Ifigénia. Uma tragédia grega no palco do São Carlos com encenação americana
Depois de Dialogues des Carmélites, o São Carlos continua em francês, agora com Iphigénie en Tauride, tragédia lírica do austríaco Christoph Willibald Gluck (1714-1787), estreada em Paris em 1779.
Para James Darrah, jovem encenador norte-americano que mostra aqui pela primeira vez o seu trabalho na Europa, "esta é uma obra sobre seres humanos e as relações entre eles; e sobre profecias e o modo como se concretizam, seja para o bem seja para o mal". Processo esse no qual são determinantes "os deuses, o destino, a inevitabilidade, o inesperado".
Daí que "uma definição espaciotemporal é desnecessária". Solução foi "reunir uma imagética, um conjunto de cores e texturas e uns figurinos que remetessem para o ambiente do drama, sem o definir no tempo e no lugar". No palco, o elemento cénico central é "um simulacro de edifício, inspirado tanto na Antiguidade greco-romana quanto num espaço de genérico ar industrial". E este espaço "é o templo de Artemísia, do qual Ifigénia é sumo sacerdotisa". Sobre ele, brilha, erguendo ou declinando, "uma luz de vários tons de dourado".
De Ifigénia, diz-nos "ser alguém que, tal como um espectro, ficou prisioneira numa região entre a vi- da e a morte" e que aproxima " do Purgatório de Divina Comédia". Visão semelhante à da soprano Alexandra Deshorties, que veste pela primeira vez a pele de Ifigénia: "Ela tipifica a herdeira de uma ilustre família que se envergonha e repudia o passado dessa família, para quebrar o padrão de violência e arbitrariedade." Mas ela também "está dilacerada entre essa liberdade e o sentimento de pertença que a sua vida em Táurida agudiza".

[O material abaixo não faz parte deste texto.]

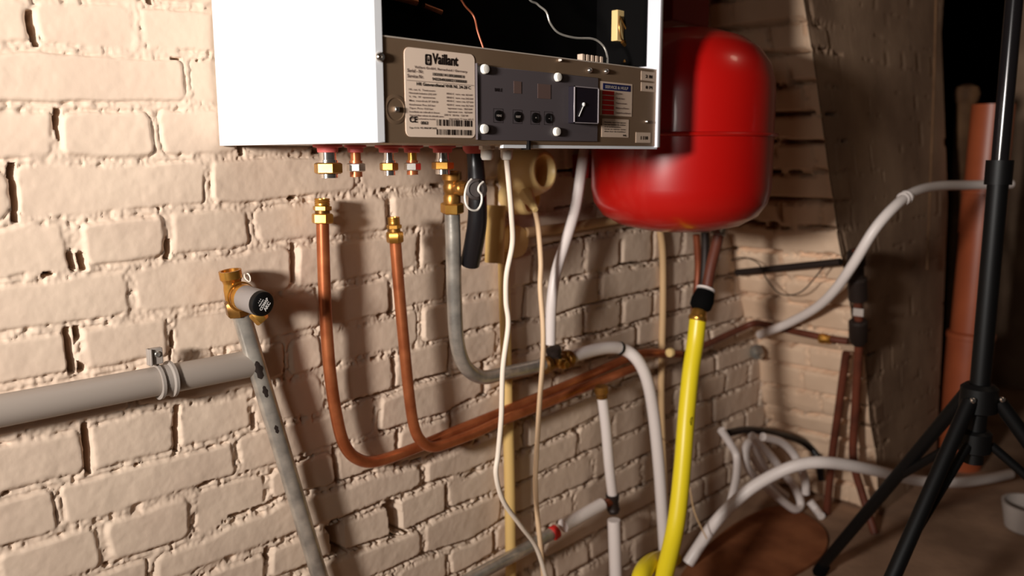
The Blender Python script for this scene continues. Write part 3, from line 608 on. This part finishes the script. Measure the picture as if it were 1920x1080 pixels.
part('lettering', mb, 'white_ink', cap)
part('wire_tie', MB().tube([at(458,512,-.040),at(460,522,-.044),at(468,528,-.046),at(469,520,-.044),at(464,513,-.040),at(459,522,-.038)], .0008, 8), 'cable', tv)
part('drain_spout', MB().hexnut(c0+Vector((.008,-.030,-.018)), c0+Vector((.016,-.036,-.030)), .0085), 'brass', tv)
gw = thing('waste_pipe', 'grey plastic waste pipe clipped along the brick wall', 'pipe', at(300,720,-.022))
part('pipe', MB().cyl(at(-120,793,-.024), at(467,682,-.024), .0165, 28), 'pvc', gw)
cl = part('pipe_clip', MB().lathe(at(293,716,-.024), at(326,709,-.024)-at(293,716,-.024), [(.0168,0),(.0205,0),(.0205,.0035),(.0182,.005),(.0182,.013),(.0208,.0145),(.0208,.018),(.0168,.018)], 28), 'pvcclip', gw)
a = at(279,686,-.030); b = at(304,651,-.030)
part('clip_lug', MB().box((a.x,-.031,a.z), (b.x,-.024,b.z)).box((a.x+.001,-.034,a.z),(a.x+.0035,-.024,b.z)), 'pvcclip', cl, bevel=.0008)
sx_ = at(295,664,-.031); part('clip_screw', MB().lathe(sx_, (0,-1,0), [(.0035,0),(.0035,.0012),(.0025,.002),(.001,.0016)], 12), 'galv', cl)

# ------------------------------------------------------------------ red expansion vessel
ev = thing('expansion_vessel', 'glossy red round expansion vessel behind the boiler', 'expansion vessel', (.667,-.20,.718))
vx, vy = .667, -.20
part('shell', MB().lathe((vx,vy,.716), (0,0,1), [(.02,.002),(.055,.004),(.095,.013),(.122,.028),(.136,.048),(.141,.072),(.141,.150),(.141,.212),(.1395,.234),(.132,.259),(.117,.281),(.092,.299),(.056,.311),(.022,.3155),(1e-4,.316)], 72), 'red', ev, angle=80)
part('seam', MB().lathe((vx,vy,.868), (0,0,1), [(.1405,-.0035),(.1462,-.0022),(.1478,0),(.1462,.0022),(.1405,.0035)], 72), 'red', ev)
part('air_valve_cap', MB().lathe((vx-.012,vy,1.028), (0,0,1), [(.016,0),(.016,.003),(.013,.005),(.004,.006)], 20), 'tub', ev, label='grey valve cap on the crown')
part('bracket', MB().box((vx-.03,-.062,.80), (vx+.03,-.001,.84)), 'darkred', ev)
part('bracket', MB().box((vx-.03,-.062,.90), (vx+.03,-.001,.93)), 'darkred', ev)
a = at(1232,42,-.08); b = at(1320,-60,-.02)
solo('wall_box', MB().box((a.x,-.11,a.z), (a.x+.12,-.002,a.z+.22)), 'darkred', 'dark red metal box on the wall above the round red vessel', 'box', bevel=.003)
# feed pipe, coupling and the yellow hose
fp = thing('feed_pipe', 'red-brown pipe coming from beneath the red vessel to the black coupling', 'pipe', at(1325,540,-.17))
part('pipe', MB().tube([at(1349,428,-.17),at(1344,455,-.17),at(1333,500,-.17),at(1324,548,-.17)], .0098, 14), 'rust', fp)
part('union', MB().lathe(at(1349,428,-.17), at(1345,446,-.17)-at(1349,428,-.17), [(.011,0),(.0125,.002),(.0125,.008),(.0135,.010),(.0135,.013),(.010,.014)], 16), 'galv', fp)
co = part('coupling', MB().lathe(at(1323,546,-.17), at(1309,588,-.17)-at(1323,546,-.17), [(.010,0),(.017,.001),(.019,.010),(.0205,.018),(.0195,.030),(.014,.036),(.012,.037)], 16), 'black_and_shade', fp)
part('white_ring', MB().lathe(at(1324,540,-.17), at(1309,588,-.17)-at(1324,540,-.17), [(.012,0),(.0168,.001),(.0168,.004),(.012,.005)], 20), 'wpipe', fp)
yh = thing('gas_hose', 'bright yellow hose hanging from the black coupling to the floor', 'hose', at(1250,1060,-.24))
part('hose', MB().tube([at(1309,596,-.17),at(1304,640,-.172),at(1295,700,-.178),at(1287,780,-.188),at(1281,860,-.20),at(1272,950,-.215),at(1262,1010,-.225),at(1246,1075,-.24),at(1232,1120,-.25),at(1212,1128,-.245),at(1200,1100,-.235),at(1207,1070,-.22),at(1228,1052,-.20),at(1262,1046,-.17)], .0150, 20), 'yellow', yh)
part('ferrule', MB().lathe(at(1312,580,-.17), at(1305,612,-.17)-at(1312,580,-.17), [(.0115,0),(.0135,.004),(.0145,.010),(.0150,.012),(.0165,.014),(.0165,.019),(.0150,.021)], 18), 'brass', yh)
part('hose_mark', MB().tube([at(1297,782,-.2035),at(1294.5,788,-.2045),at(1295,795,-.2045),at(1298,799,-.2035)], .0006, 6), 'ink', yh)

# ------------------------------------------------------------------ lower wall: white pipe with cross fitting, pipe to the floor
wp = thing('branch_pipe', 'white plastic pipe with dark cross fitting low on the wall', 'pipe', at(1152,1079,-.06))
part('upper_pipe', MB().tube([at(1128,735,-.070),at(1136,800,-.068),at(1142,870,-.064),at(1149,932,-.058)], .0095, 14), 'wpipe', wp)
part('lower_pipe', MB().tube([at(1151,975,-.058),at(1153,1030,-.06),at(1155,1090,-.062)], .0120, 14), 'wpipe', wp)
a = at(1150,940,-.058)
part('cross_fitting', MB().lathe(at(1148,926,-.058), at(1151,966,-.058)-at(1148,926,-.058), [(.010,0),(.0125,.002),(.0125,.010),(.0108,.014),(.0108,.028),(.0125,.031),(.010,.038)], 16), 'iron', wp)
part('elbow', MB().lathe(at(1127,724,-.070), at(1129,747,-.070)-at(1127,724,-.070), [(.010,0),(.013,.003),(.013,.012),(.0105,.015),(.0105,.022)], 14), 'brass2', wp)
sl = part('side_sleeve', MB().cyl(at(1056,986,-.055), at(1128,946,-.058), .0118, 16), 'wpipe', wp)
part('copper_link', MB().cyl(at(1122,950,-.058), at(1150,938,-.058), .0075, 14), 'copper2', wp)
part('red_ring', MB().lathe(at(1036,1001,-.054), at(1050,991,-.054)-at(1036,1001,-.054), [(.008,0),(.0125,.001),(.0125,.009),(.008,.010)], 16), 'ring', wp)
solo('floor_pipe', MB().tube([at(1040,997,-.05),at(980,1032,-.05),at(900,1075,-.05),at(820,1120,-.05)], .0105, 14), 'galv', 'grey steel pipe sloping down from the red ring towards the floor', 'pipe')

# ------------------------------------------------------------------ the corner behind: brown pipes, iron bar, wires
cpn = thing('corner_pipe', 'brown pipe turning the corner from the wall onto the chimney breast', 'pipe', at(1390,616,-.04))
part('pipe', MB().tube([at(1282,665,-.03),at(1338,640,-.03),at(1390,616,-.04),at(1418,606,-.06),atx(1455,614,1.29),atx(1510,626,1.27),atx(1560,636,1.265),atx(1590,640,1.265)], .0075, 12), 'rust', cpn)
dn = thing('drop_pipe', 'rusty brown pipe dropping down the lit chimney bricks beneath the brass joint', 'pipe', atx(1560,870,1.33))
part('pipe', MB().tube([atx(1587,662,1.266),atx(1583,690,1.28),atx(1572,770,1.31),atx(1561,850,1.34),atx(1553,930,1.36),atx(1548,985,1.37)], .0088, 12), 'rust', dn)
part('brass_joint', MB().lathe(atx(1536,634,1.262), atx(1560,638,1.262)-atx(1536,634,1.262), [(.009,0),(.012,.003),(.012,.012),(.0095,.016),(.0095,.026)], 8), 'brass', cpn)
dp = thing('drop_pipe', 'darker pipe with black fittings dropping along the outer edge of the chimney breast', 'pipe', atx(1600,870,1.36))
part('pipe', MB().tube([atx(1606,470,1.16),atx(1609,560,1.20),atx(1610,650,1.25),atx(1604,760,1.30),atx(1600,860,1.33),atx(1618,930,1.345),atx(1640,1000,1.34)], .0090, 12), 'rust', dp)
part('fitting', MB().lathe(atx(1605,470,1.16), atx(1609,560,1.20)-atx(1605,470,1.16), [(.012,0),(.018,.004),(.018,.03),(.014,.034),(.014,.06),(.019,.064),(.019,.11),(.012,.114)], 12), 'iron', dp)
part('fitting', MB().lathe(atx(1609,600,1.22), atx(1610,660,1.25)-atx(1609,600,1.22), [(.014,0),(.019,.004),(.019,.05),(.012,.06)], 12), 'iron', dp)
part('tag', MB().box(tuple(atx(1601,591,1.185)), tuple(atx(1619,580,1.18))), 'tub', dp)
solo('iron_bar', MB().cyl(atx(1381,511,1.19), atx(1576,491,1.155), .0075, 12), 'iron', 'black iron bar lying across the lit bricks of the chimney breast', 'bar')
solo('loose_wire', MB().tube([atx(1371,488,1.168),atx(1395,483,1.163),atx(1422,494,1.163),atx(1438,524,1.168),atx(1460,549,1.168),atx(1485,553,1.163),atx(1508,543,1.158),atx(1535,512,1.148),atx(1545,500,1.143)], .0014, 6), 'iron', 'thin dark wire hanging in a loop below the iron bar', 'wire')
solo('brown_pipe', MB().tube([at(1306,440,-.03),at(1309,500,-.03),at(1306,545,-.03),at(1300,600,-.03)], .0075, 12), 'copper2', 'short upright copper pipe in the shade beneath the red vessel', 'pipe')
solo('grey_pipe', MB().tube([at(1322,436,-.05),at(1322,480,-.05),at(1318,545,-.05)], .0085, 12), 'iron', 'dark upright pipe beside the red-brown feed pipe', 'pipe')
solo('thin_wire', MB().tube([at(1222,795,-.05),at(1240,820,-.055),at(1262,842,-.06),at(1290,905,-.09),at(1302,960,-.12),at(1325,1010,-.14)], .0014, 6), 'buff', 'thin pale wire drooping behind the yellow hose', 'wire')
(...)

E em Táurida ela é serva do chefe guerreiro Thoas. Para Darrah, "ele é um chefe religioso fanático e sectário que usa o templo para os seus propósitos sanguinários e coage Ifigénia a presidir ao sacrifício ritual de todos os humanos que aportam a Táurida." Tarefa que "provoca em Ifigénia a sensação de estar a perpetuar o ciclo de violência e sangue da sua própria família", acentua a soprano.
A aparição de Orestes, seu irmão, altera o curso da sua história: "Eles só se reconhecem nos últimos minutos e nós não sabemos como será a sua relação no futuro...", diz um cauteloso James. Mais explícita é Alexandra: "Bastante mais velha, Ifigénia foi a verdadeira mãe do Orestes na primeira infância deste e procede daí, desses anos decisivos, a propensão instintiva deles um pelo outro, quando se reencontram."
Consigo, traz Orestes o amigo Pílades: "É uma relação profunda e enigmática, cuja extensão eu deixei aos cantores a liberdade de explorar." Presença do amor numa ópera dita "sem amor" - aceção da qual Alexandra discorda: "Há o amor mutuamente sacrificial de Orestes e Pílade e há o de Orestes por Ifigénia, sua irmã e única mãe que ele teve, a quem ele nada negará. E até Thoas, ao seu modo narcisístico, sente amor." Em resumo, "apenas não há amor romântico", que diz "convencional e falaz, em comparação com o luminoso conceito grego de amor."